You are cautioned not to place undue reliance on forward-looking statements, as there can be no assurance that the plans, intentions or expectations upon which they are based will occur. By their nature, forward-looking statements involve numerous assumptions, known and unknown risks and uncertainties, both general and specific, that contribute to the possibility that the predictions, forecasts, projections and other forward-looking statements will not occur. Although the Trust believes that the expectations represented by such forward-looking statements are reasonable, there can be no assurance that such expectations will prove to be correct. Some of the risks and other factors which could cause results to differ materially from those expressed in the forward-looking statements contained in this MD&A include, but are not limited to: the impact of technology on operations and processes and how new complex technology may not perform as expected; labour shortages and the productivity achieved from labour in the Fort McMurray area; the supply and demand metrics for oil and natural gas; the impact that pipeline capacity and refinery demand have on prices for our products; the variances of stock market activities generally; normal risks associated with litigation; general economic, business and market conditions; regulatory changes; and such other risks and uncertainties described from time to time in the reports and filings made with securities regulatory authorities by the Trust.

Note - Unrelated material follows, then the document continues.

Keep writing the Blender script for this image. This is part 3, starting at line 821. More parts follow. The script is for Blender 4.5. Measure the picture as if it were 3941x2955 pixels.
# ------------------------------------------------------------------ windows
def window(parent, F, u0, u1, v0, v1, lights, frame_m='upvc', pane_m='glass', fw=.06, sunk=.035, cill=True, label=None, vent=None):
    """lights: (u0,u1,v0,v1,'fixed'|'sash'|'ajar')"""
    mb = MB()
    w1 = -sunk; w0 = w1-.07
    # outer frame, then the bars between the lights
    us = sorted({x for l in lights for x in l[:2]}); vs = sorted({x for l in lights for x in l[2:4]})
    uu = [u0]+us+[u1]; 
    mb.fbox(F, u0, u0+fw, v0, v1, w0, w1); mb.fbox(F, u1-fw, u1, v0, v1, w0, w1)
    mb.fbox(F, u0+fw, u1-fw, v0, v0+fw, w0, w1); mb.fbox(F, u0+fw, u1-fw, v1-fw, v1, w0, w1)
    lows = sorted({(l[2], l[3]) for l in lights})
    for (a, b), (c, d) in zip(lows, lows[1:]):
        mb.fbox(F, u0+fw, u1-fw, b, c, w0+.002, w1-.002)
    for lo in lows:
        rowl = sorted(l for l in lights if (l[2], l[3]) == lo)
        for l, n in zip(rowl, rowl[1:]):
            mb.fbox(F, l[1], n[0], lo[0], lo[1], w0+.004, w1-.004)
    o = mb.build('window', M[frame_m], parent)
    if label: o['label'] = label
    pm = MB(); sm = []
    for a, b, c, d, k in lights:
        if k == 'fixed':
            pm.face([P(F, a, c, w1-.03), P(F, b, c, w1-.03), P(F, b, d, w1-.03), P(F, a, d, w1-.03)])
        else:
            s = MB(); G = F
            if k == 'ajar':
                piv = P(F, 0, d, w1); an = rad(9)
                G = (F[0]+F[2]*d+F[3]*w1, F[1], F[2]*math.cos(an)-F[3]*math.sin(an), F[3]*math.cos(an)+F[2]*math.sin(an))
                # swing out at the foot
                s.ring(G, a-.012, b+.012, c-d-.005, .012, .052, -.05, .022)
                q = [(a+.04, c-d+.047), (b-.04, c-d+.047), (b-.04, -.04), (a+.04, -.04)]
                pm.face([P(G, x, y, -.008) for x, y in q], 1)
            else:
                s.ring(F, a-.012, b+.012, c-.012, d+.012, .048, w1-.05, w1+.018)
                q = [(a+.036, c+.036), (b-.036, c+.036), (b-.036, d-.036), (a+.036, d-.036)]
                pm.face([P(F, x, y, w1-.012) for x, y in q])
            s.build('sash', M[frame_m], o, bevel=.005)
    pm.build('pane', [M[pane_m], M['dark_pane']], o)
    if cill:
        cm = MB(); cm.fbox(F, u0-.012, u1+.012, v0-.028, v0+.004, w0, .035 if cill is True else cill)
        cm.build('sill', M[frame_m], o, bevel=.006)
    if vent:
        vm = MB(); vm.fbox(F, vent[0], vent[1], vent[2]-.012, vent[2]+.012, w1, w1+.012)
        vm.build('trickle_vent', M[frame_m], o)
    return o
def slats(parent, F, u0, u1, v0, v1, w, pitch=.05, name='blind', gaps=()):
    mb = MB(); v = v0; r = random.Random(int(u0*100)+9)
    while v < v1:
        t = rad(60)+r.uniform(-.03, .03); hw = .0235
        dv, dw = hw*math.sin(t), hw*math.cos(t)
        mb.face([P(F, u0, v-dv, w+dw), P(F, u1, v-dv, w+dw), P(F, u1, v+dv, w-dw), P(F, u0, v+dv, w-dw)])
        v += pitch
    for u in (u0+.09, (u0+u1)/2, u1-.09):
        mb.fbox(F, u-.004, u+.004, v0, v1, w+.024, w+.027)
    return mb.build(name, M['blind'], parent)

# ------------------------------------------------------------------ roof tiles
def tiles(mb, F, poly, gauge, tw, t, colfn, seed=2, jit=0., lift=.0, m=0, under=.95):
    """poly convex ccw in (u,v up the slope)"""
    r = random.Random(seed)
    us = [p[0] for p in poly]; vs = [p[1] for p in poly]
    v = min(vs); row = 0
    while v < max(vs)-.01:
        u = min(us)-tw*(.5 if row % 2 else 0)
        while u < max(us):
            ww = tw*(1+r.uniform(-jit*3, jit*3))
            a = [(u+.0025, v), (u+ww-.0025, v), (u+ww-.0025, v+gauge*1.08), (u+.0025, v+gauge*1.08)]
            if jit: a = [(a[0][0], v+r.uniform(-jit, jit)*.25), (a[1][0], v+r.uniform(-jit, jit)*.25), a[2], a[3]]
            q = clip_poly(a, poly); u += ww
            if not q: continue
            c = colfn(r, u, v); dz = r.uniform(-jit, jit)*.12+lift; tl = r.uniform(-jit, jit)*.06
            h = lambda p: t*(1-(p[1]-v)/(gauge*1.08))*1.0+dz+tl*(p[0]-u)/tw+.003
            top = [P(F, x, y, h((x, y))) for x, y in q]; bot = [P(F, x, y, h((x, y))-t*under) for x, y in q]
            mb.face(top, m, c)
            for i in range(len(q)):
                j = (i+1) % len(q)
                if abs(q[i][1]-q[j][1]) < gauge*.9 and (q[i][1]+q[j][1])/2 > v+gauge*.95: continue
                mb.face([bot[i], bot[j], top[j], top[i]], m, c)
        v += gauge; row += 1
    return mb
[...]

You are cautioned that the foregoing list of important factors is not exhaustive. The discussion on proposed tax changes in trust tax legislation is based solely on the general information found in the background paper issued by Finance at the time of the October 31, 2006 announcement (which is not legislation), the guidelines issued by Finance on December 15, 2006, and the draft amendments to the Tax Act released on December 21, 2006. No assurance can be given that the final legislation implementing the 2006 proposed tax changes will be consistent with the foregoing or that Canadian federal income tax law respecting income trusts and other flow-through entities will not be further changed in a manner which adversely affects the Trust and its Unitholders. To the extent that changes, including the 2006 proposed tax changes, are implemented, such changes could result in the income tax considerations described in this MD&A being materially different in certain respects. Furthermore, the forward-looking statements contained in this MD&A are made as of the date of this MD&A, and unless required by law, the Trust does not undertake any obligation to update publicly or to revise any of the included forward-looking statements, whether as a result of new information, future events or otherwise. The forward-looking statements contained in this MD&A are expressly qualified by this cautionary statement.